HYPERTEXT: Corrections

March 20th, 2008 by Susan


Jeremy was kind enough to point out the feature of "Read this Story" while logged in that eliminates the small problem I mentioned earlier about the preferred manner of editing when one is in the final (hah!) editing stages.  I’d clicked on that when I first got into Hypertextopia, then promptly forgot about it when in the whirlwind of writing.  He also pointed out that I’m a bit late on my congrats in the last post, but then again, he deserves the notice so I’m leaving it in though the news is dated!

HYPERTEXT: Congratulations!

March 20th, 2008 by Susan


Well I had certainly been impressed, but others evidently too:  Congratulations to Jeremy Ashkenas of Hypertextopia on his new affiliation with White Whale as a designer.

"He brings a new design perspective to the table, focusing on visitor
interactions and front-end design. A generalist in the fine
liberal-arts tradition, Jeremy has worked in and around many aspects of
the web site arena: from behind-the-scenes Ruby and Rails development,
to PHP CMS customization, XHTML/CSS template design, and Javascripting
up draggable, tuggable, animated interfaces.
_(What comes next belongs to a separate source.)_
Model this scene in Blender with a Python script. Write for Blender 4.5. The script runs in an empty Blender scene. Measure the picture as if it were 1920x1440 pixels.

He’s learning how White
Whale works as a company, and is enjoying diving into our new projects."

Jeremy is extremely talented and I owe him a great deal for the opportunity to write into his hypertext program.  Congratulations, Jeremy, at this step in what I’m seeing as a brilliant career!

HYPERTEXT: A Bottle of Beer – Editing MCLIX

March 20th, 2008 by susan


One final read through before I move on.  By the fourth text box I’m logged in and into My Writing Space; open iPages as backup, make changes.

Writing allows rewriting.  How lovely if life did as well.